As far as I do understand the papers, their model builds (in unsupervised fashion which sounds very cool) an internal simulation of the agent's environment and runs it to evaluate different actions, so I can see why they'd call it imagination / planning, because that's the obvious inspiration for the model and so it sort of fits. But in common parlance, "imagination" [1] also means something that relatively conscious agents do, often with originality, and it does not seem that their models are yet that advanced.

I'm tempted to compare the choice of terminology to DeepDream, which is not exactly a replication of the mental states associated with human sleep, either.

[1] https://en.wikipedia.org/wiki/Imagination

2 comments

Can you elaborate on what qualitative difference do you see between imagination-as-you-understand-it and an internal simulation of a nonexistent (maybe future, maybe never happening) state of an agent's environment or inputs? There's an obvious quantitative difference - their environment is much simpler than ours, and their "imagination" is bound to imagining the near future (unlike us), but conceptually, where do you see the biggest difference?

Originality seems not to be the boundary, since even this simple model seems to imagine world states that they never saw, never will see, and possibly even aren't possible in their environment, i.e. they are "original" in some sense.

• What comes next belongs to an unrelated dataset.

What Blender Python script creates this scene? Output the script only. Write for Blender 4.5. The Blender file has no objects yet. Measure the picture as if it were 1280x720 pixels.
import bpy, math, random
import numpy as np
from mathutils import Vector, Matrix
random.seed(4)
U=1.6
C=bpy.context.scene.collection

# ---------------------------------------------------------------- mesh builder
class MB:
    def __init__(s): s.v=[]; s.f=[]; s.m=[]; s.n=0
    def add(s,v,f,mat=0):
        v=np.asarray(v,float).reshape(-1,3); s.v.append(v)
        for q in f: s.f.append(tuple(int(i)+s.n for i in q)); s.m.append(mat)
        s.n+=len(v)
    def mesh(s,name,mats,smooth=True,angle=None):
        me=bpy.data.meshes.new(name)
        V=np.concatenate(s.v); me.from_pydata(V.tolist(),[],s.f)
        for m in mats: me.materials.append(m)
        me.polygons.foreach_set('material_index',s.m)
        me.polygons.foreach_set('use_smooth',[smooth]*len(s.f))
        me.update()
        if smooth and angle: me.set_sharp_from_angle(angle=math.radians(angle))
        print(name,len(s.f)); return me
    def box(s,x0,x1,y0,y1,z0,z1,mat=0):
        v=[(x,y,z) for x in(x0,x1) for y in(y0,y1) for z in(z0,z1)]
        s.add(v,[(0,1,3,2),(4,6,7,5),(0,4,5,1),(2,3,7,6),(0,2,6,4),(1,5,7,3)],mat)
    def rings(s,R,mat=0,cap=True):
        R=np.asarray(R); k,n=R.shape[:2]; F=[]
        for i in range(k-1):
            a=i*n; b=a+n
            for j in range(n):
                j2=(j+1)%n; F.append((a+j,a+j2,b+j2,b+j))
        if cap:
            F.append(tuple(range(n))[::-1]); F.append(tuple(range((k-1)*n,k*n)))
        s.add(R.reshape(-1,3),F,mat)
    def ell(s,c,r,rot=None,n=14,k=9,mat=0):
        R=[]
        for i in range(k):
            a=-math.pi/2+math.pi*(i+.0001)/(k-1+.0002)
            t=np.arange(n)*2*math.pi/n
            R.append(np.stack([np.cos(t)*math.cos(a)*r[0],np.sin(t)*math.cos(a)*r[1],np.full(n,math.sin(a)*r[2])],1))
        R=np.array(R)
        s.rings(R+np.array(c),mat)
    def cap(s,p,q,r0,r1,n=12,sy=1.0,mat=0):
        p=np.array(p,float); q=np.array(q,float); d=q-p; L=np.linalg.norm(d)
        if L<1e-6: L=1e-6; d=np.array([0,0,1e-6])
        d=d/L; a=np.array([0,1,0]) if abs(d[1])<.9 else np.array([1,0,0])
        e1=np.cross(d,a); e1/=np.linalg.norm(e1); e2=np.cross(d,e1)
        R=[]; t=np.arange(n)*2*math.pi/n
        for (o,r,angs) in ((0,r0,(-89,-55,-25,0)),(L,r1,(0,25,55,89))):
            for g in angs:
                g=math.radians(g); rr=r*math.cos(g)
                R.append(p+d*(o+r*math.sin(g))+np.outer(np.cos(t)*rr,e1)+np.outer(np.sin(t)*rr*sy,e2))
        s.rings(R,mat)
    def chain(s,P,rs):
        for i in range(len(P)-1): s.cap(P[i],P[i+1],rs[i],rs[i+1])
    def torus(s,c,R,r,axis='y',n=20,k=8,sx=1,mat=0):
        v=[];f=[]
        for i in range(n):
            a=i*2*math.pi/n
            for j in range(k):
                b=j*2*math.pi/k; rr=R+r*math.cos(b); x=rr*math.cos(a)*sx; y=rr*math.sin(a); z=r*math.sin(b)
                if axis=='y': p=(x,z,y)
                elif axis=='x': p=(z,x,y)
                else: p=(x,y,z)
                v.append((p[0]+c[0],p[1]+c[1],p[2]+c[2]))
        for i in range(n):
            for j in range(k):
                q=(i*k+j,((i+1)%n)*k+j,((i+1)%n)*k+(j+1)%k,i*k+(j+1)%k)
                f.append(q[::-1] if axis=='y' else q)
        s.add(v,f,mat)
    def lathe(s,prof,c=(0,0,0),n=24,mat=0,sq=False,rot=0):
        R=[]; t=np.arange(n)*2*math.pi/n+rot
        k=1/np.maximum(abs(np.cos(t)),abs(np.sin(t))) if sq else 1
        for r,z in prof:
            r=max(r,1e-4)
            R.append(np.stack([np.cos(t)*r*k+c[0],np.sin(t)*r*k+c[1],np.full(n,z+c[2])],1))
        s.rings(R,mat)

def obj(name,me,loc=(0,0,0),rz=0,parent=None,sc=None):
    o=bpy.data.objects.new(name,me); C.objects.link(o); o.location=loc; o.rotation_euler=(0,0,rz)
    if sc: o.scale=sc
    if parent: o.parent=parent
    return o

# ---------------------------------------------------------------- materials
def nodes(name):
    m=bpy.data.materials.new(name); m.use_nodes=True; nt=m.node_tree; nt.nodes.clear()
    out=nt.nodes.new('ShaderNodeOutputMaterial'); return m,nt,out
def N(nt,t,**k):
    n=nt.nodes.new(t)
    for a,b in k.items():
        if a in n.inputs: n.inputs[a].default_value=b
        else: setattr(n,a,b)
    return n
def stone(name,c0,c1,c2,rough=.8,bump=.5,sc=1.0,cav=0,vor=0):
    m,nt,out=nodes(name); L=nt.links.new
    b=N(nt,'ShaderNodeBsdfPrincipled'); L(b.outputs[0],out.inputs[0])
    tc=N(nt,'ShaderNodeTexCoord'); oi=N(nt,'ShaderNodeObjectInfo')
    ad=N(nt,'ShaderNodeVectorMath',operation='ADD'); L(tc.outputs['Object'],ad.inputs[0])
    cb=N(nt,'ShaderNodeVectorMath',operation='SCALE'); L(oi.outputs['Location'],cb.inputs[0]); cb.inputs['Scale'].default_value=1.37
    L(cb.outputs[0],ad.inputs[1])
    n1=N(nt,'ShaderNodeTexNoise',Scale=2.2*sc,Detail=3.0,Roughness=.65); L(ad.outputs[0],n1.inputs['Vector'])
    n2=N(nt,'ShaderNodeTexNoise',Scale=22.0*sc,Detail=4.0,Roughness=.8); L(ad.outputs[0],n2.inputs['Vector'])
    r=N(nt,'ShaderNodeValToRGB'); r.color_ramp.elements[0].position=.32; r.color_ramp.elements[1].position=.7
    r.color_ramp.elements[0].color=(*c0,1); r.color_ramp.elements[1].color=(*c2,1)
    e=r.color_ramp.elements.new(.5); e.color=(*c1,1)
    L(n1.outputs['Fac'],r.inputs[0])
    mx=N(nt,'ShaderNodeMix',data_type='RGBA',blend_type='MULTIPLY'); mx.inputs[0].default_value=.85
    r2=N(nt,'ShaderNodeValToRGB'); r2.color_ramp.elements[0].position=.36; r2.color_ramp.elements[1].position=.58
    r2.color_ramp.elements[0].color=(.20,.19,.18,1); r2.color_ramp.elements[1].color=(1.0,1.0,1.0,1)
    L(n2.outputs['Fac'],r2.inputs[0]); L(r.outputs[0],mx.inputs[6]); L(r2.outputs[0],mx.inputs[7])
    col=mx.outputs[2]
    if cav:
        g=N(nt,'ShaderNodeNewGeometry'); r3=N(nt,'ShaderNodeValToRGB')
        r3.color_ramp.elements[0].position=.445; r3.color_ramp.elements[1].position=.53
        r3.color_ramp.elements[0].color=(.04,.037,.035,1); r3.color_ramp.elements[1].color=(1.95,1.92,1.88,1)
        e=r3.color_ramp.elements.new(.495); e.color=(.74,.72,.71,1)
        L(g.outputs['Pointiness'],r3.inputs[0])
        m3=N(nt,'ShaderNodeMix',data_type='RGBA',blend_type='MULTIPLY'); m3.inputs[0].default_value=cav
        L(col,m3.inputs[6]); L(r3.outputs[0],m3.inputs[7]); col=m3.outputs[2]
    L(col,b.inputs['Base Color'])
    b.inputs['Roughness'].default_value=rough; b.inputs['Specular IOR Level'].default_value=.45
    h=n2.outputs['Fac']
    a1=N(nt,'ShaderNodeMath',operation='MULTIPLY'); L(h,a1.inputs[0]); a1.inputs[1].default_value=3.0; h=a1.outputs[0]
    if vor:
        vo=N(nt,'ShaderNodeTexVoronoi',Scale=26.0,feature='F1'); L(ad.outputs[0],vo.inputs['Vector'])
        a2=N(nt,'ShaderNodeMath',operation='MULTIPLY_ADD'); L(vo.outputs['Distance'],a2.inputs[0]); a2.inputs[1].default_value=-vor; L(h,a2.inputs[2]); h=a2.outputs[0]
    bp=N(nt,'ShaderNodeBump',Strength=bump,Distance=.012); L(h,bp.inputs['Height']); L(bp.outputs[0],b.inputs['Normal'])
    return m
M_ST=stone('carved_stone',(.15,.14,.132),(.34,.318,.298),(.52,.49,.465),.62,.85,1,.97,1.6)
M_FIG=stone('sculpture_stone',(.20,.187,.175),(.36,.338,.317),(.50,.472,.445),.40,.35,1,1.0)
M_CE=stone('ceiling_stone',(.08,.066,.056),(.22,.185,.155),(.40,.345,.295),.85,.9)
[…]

If I look at the common understanding of "imagination" and myself, what can I imagine? I can imagine 'what-if' scenarios of my future, e.g. what could be the outcome if I do this or that, or if something particular happens; I can imagine scenarios of my past, i.e., "replay" memories; I can imagine counterfactual scenarios that never happened and never will; I can imagine various senses - i.e. how a particular melody (which I'm "constructing" right now, iteratively, with the help of this imagination to guide my iterations) might sound when played in a band, or how something I'm drawing might look like when it's completed - all of this seems different variations on essentially the same thing, which is an internal simulation (model) generating data about various hypothetical states.

This might be used to evaluate different actions, but it might also be used to simply experience these states (i.e. daydream) or do something else - that's more of a question on how the agent would want to use the "imagination module", not a particular property of the imagination/internal simulation model itself.

Yeah. I doubt that their machine can "imagine no possessions", or that it would have much utility even if it could.
You're right, but I think this paper is the first step on a (potentially very, very) very long road to building machines that could "imagine no possessions"
I agree with you. I remember skimming the paper and finding it interesting but wondered if selecting that term might set too many imaginations running. I don't have a problem with their calling it imagination, though.

But consider that many would object if I stated jumping spiders have an active imagination. Yet, this is not far fetched if you accept that imagination includes planning against a learned model.

Insects are known to be capable of learning. They need to be able to remember routes or learn which locations to prefer or avoid. Jumping spiders are known for their ability to carry out and hold complex plans in their head. Though a form of imagination, most would hesitate to call it that.